El optimismo estadístico orienta la política de los desarrollistas. En 1972, en vísperas de la crisis del petróleo y de graves conmociones sociales en España, López Rodó afirma en las Cortes de procuradores que el futuro se presenta “tranquilo y prometedor para España” porque “la salud política de la nación es buena”. Era buena, para los desarrollistas, según ellos creían, porque “para mantenerse en el poder desvirtuaron el sentido de la operación de 1959 y suministraron apoyo a las pretensiones de la dictadura (…) Es una historia de componendas con el gran capital para evitar tanto el mercado como las medidas dolorosas de redistribución. Así se perdió eficiencia en la asignación de los recursos y al despilfarro acompañó la pérdida de equidad en la distribución del producto”.

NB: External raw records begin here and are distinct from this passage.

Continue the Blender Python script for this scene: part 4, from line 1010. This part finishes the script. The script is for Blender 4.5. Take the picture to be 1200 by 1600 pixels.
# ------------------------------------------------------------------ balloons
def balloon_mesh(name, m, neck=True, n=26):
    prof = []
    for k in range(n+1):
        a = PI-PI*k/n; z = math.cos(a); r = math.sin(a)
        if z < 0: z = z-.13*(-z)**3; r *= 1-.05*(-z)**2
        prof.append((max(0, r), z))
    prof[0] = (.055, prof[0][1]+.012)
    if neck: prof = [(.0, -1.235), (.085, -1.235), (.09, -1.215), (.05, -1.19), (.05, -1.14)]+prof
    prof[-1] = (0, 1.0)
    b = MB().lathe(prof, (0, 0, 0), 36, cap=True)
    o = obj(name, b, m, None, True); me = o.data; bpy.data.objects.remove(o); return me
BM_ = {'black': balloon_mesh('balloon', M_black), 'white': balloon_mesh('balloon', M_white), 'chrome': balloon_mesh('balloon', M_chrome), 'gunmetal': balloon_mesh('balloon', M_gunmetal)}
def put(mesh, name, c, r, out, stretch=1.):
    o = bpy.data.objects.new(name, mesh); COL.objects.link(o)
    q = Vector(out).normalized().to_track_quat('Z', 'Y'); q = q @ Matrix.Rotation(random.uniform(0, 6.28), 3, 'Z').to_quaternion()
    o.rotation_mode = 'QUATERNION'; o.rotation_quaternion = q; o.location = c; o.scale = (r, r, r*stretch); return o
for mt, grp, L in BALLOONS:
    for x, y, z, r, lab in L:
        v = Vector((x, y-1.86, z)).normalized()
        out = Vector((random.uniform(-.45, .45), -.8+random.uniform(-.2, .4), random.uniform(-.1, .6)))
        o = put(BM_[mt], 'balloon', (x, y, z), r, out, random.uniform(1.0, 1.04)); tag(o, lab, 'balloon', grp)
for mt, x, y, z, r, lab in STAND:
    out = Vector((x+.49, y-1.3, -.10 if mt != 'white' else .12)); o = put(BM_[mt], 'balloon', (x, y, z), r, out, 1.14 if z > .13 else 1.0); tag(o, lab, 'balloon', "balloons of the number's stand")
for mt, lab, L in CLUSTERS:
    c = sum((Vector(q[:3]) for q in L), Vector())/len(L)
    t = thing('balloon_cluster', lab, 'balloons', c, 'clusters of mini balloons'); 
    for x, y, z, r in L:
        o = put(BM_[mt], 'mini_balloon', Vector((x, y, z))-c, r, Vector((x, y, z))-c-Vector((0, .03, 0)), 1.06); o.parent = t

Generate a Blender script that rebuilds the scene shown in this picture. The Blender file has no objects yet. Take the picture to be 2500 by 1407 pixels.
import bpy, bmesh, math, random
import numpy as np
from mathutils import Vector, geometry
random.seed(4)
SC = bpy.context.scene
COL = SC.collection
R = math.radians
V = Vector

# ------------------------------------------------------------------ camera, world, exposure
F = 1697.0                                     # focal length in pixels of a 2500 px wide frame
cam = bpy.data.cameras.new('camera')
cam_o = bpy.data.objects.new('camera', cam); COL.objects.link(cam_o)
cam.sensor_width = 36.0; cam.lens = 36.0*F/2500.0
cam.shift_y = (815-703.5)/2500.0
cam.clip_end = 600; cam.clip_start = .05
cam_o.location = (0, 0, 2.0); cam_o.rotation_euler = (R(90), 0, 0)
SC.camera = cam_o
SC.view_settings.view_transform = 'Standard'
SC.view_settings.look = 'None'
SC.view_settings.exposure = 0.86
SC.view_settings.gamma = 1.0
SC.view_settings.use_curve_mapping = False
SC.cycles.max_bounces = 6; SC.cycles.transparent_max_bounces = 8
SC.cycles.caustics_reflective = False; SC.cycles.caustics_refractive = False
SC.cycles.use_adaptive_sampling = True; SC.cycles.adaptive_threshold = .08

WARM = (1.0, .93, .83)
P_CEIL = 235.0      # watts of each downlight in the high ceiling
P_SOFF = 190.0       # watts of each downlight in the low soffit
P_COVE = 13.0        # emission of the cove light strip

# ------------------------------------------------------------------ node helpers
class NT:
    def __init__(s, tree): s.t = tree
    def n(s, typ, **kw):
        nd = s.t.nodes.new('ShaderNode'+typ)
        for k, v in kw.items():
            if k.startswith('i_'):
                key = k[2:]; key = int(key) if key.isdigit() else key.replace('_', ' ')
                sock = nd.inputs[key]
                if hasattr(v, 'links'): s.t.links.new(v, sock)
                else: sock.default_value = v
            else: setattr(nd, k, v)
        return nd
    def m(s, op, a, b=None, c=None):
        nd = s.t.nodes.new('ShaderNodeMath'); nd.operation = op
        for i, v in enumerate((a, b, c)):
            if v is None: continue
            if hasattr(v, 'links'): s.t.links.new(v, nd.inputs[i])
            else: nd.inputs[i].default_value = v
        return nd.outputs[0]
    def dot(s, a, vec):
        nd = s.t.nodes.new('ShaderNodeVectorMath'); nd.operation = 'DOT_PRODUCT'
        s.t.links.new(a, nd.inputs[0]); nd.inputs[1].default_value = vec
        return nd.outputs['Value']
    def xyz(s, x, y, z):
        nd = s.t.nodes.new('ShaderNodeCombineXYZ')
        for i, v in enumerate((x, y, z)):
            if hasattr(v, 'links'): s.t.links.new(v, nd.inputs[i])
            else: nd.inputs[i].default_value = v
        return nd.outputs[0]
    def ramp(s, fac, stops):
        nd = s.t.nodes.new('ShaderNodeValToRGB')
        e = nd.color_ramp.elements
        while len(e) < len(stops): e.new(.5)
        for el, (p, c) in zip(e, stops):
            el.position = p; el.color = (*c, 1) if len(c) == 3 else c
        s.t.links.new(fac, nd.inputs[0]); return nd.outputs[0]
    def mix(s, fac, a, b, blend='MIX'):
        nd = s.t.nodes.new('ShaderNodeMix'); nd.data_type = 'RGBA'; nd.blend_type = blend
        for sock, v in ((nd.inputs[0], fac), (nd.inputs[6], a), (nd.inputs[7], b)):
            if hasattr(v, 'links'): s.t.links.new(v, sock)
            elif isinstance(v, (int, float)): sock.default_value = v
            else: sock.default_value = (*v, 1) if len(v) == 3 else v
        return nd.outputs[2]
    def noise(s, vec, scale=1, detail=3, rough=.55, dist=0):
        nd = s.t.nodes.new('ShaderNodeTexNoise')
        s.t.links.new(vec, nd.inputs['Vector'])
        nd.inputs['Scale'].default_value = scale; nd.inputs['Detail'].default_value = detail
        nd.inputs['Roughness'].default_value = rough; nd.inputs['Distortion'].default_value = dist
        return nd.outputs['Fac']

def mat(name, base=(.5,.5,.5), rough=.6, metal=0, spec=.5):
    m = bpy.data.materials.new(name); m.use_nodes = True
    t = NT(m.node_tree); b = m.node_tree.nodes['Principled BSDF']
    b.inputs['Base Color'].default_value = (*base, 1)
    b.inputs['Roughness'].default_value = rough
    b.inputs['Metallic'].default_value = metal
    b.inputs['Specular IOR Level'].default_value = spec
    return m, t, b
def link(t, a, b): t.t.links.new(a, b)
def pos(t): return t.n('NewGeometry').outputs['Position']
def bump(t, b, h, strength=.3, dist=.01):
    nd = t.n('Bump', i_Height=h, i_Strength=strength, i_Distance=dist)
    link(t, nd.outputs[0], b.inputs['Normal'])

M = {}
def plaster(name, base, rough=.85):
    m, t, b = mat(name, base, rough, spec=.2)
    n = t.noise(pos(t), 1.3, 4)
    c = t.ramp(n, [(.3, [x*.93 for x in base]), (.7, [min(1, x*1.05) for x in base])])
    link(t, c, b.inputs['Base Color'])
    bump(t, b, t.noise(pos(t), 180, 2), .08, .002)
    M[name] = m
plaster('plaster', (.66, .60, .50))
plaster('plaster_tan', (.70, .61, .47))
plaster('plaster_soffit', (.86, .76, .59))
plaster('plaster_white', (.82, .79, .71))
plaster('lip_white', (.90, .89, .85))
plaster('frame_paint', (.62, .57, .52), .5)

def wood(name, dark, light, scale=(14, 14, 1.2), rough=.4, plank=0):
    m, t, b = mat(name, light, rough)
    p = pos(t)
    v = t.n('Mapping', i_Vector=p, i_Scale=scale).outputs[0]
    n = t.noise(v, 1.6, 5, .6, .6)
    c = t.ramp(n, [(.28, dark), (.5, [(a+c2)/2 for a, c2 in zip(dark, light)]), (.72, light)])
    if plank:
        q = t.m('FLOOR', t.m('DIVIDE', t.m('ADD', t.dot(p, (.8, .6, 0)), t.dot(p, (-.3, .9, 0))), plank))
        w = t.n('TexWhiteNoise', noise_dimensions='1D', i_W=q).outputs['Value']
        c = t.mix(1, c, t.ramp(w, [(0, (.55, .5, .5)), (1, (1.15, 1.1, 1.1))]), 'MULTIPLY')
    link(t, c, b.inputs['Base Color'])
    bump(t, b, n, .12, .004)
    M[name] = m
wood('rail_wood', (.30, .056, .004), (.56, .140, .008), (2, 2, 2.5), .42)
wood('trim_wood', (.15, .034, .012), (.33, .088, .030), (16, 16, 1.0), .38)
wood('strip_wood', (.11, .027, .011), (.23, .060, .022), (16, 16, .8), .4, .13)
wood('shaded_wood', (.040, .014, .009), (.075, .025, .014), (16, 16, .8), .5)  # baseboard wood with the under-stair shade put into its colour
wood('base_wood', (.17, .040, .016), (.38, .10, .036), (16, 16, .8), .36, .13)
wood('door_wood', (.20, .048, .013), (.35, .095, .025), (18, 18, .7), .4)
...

Pero en cuanto la crisis económica mundial que germinaba desde hacía años, “floreció” con el estallido de los precios del petróleo, la política económica de los desarrollistas se derrumbó y finalmente, en los últimos tiempos del franquismo, fueron descartados. Su poder no dependía de fuerzas sociales, sino de la voluntad de un hombre. Esa era su debilidad, derivada de la miopía de los tecnócratas en lo referente a la política. No vieron, por ejemplo, que una nueva mentalidad se iba abriendo paso entre las mismas clases que ellos creían más cercanas a sus concepciones. Los empresarios aprendían la lección de Europa y abandonaban los medios del pasado ante la acción sindical. Se daban cuenta de algo que los desarrollistas no previeron a pesar de que era obvio: que no se admitiría a España en la Comunidad Europea en tanto siguiera bajo un régimen autoritario. No se percataron tampoco que si su política había tenido éxito,

 

“nada funcionó como habían esperado. Creyeron que para que España se integrara en Europa era necesaria una reforma a fondo del equipo económico, pero no se permitió a España a unirse al Mercado Común. Se resolvió el problema de la balanza de pagos, pero los tecnócratas habían pensado que esto se lograría gracias a las exportaciones industriales. No se había previsto la posibilidad de que estos se alcanzase medianamente con el turismo y las remesas de los emigrantes. Para combatir la inflación, insistieron en el control firme y la saneada administración del sector público y con esto fracasaron a todas luces. Los tecnócratas habían establecido un sistema de planificación que se suponía que sería prescriptivo para el gobierno y orientador para la empresa privada, y su resultado final fue casi lo contrario. Habían pensado en liberalizar la economía, reducir el alcance del control público, aumentar el de la competencia y de las fuerzas del mercado, y crear un sistema de dirección centralizada tal vez más completo que el que existiera antes. En 1962 habían concluido que la expansión y no la estabilidad constituía el principal problema sin resolver, y en 197 6 la inflación volvía a ser el problema dominante.

 

Se trataba, en el fondo, de una política económica “exclusivamente imitadora, y no constituyó en absoluto un enfoque experimental o creador para la solución de los problemas públicos”. Todo esto ocurrió porque los desarrollistas, en su miopía de economistas y técnicos, se olvidaron de que “los problemas técnicos de la formulación de una política siguen implicando el eterno problema del equilibrio adecuado entre libertad y autoridad”.